USB Pin Reconfiguration
If the application accidentally reconfigures the USB peripheral pins or disables the USB Serial/JTAG Controller, the device disappears from the system. After fixing the issue in the application, you need to manually put the ESP32-H2 into download mode by pulling low Not Updated! and resetting the chip.
If the application enters Deep-sleep mode, the USB Serial/JTAG device disappears from the system.
Data Buffering
For data transmitted from ESP32-H2 to PC Terminal (e.g., stdout, logs), the ESP32-H2 first writes to a small internal buffer. After this buffer becomes full (for example, if no PC Terminal is connected), the ESP32-H2 does a one-time wait of 50 ms for the PC Terminal to request the data.

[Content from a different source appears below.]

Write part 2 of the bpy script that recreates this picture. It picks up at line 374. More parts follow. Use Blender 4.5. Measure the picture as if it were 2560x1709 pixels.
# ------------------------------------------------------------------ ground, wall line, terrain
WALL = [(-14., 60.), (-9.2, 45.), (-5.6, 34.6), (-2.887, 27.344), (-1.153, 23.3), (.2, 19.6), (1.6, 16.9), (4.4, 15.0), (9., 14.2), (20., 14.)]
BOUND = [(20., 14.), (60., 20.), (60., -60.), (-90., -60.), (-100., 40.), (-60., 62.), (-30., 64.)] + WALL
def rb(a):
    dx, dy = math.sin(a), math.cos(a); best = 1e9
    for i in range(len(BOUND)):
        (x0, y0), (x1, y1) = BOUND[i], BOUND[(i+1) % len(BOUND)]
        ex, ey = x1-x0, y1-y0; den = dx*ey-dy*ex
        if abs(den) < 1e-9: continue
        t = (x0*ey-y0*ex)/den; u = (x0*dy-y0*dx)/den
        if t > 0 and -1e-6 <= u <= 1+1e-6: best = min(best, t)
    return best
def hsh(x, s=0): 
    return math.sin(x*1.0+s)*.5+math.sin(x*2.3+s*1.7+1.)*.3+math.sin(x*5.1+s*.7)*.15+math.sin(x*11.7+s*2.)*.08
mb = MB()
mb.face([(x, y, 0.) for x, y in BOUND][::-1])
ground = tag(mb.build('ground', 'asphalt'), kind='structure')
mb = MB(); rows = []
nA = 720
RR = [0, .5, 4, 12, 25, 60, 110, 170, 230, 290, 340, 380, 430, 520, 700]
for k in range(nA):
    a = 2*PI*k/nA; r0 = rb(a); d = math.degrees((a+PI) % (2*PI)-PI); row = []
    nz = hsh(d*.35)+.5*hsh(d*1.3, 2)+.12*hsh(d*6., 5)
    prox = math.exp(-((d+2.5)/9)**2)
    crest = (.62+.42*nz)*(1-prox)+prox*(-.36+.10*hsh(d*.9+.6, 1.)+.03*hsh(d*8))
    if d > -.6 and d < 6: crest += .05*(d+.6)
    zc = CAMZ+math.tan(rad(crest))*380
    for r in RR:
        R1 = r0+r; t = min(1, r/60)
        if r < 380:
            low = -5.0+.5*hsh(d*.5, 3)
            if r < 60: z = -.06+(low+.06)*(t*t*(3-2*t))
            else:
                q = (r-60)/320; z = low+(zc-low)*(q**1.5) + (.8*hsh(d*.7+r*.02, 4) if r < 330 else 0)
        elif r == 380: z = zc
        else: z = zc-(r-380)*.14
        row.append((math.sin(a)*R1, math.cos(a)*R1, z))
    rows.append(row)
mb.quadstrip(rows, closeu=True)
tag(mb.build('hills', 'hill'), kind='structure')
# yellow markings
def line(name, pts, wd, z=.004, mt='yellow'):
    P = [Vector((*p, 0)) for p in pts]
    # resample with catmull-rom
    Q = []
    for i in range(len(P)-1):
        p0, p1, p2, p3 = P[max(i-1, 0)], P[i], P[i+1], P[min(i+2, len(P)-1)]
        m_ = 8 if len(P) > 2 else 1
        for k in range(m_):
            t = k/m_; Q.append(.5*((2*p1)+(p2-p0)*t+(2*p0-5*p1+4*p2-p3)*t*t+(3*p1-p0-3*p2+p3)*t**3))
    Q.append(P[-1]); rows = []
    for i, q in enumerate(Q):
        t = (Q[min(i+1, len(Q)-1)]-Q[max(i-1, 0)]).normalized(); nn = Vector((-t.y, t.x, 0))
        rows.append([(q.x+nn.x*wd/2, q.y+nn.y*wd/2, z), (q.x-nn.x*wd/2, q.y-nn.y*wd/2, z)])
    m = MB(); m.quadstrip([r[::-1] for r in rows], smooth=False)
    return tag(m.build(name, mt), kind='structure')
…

This can appear as a very brief pause in your application.
For data transmitted from the PC Terminal to ESP32-H2 (e.g., console commands), many PC Terminals wait for the ESP32-H2 to ingest the bytes before allowing you to send more data. This is in contrast to using a USB-to-Serial (UART) bridge chip, which always ingests the bytes and sends them to a (possibly not listening) ESP32-H2.
Sleep Mode Considerations
The USB Serial/JTAG controller and its associated USB PHY are driven by particular clocks (e.g., APB and USB PHY clock) and belong to a particular power domain (e.g., digital power domain). Thus, any change to the clock and power domains associated with the USB Serial/JTAG controller, such as entering different sleep modes, can affect the controller's operation.
Deep Sleep
When entering deep sleep, both the USB Serial/JTAG controller and the USB PHY are powered off, leading to the USB PHY's D+ line no longer being pulled up. As a result:
When entering deep sleep, the USB Serial/JTAG device appears disconnected from the host/PC (even if the USB cable is still physically connected).
When exiting deep sleep, the USB Serial/JTAG device reconnects to the host/PC.
Light Sleep
When entering light sleep, the APB and USB PHY clock are gated. Thus, the USB Serial/JTAG controller is no longer able to receive or respond to any USB transactions from the connected host (including periodic CDC Data IN transactions). As a result:
when entering light sleep, the USB Serial/JTAG device is unresponsive to the host/PC's USB CDC driver. The host/PC may then report the USB Serial/JTAG device as disconnected or erroneous (even if the USB cable is still physically connected).
when exiting light sleep, it is possible that the host/PC does not re-enumerate (i.e., reconnect) the USB Serial/JTAG device given that the USB PHY's D+ line remains pulled up state during light sleep. Users may need to physically disconnect and then reconnect the USB cable.
Automatic and Manual Sleep Entry
If users enter sleep manually (via esp_light_sleep_start()
or esp_deep_sleep_start()
), users should be cognizant of the fact that USB Serial/JTAG controller does not work during sleep. ESP-IDF does not add any safety check to reject entry to sleep even if the USB Serial/JTAG controller is connected. In the case where sleep is entered while the USB Serial/JTAG controller is connected, the connection can be re-established by unplugging and re-plugging the USB cable.
If users enter sleep automatically (via esp_pm_configure()
), enabling the CONFIG_USJ_NO_AUTO_LS_ON_CONNECTION option allows the ESP32-H2 to automatically detect whether the USB Serial/JTAG controller is currently connected to a host, and prevent automatic entry to sleep as long as the connection persists. However, note that this option increases power consumption.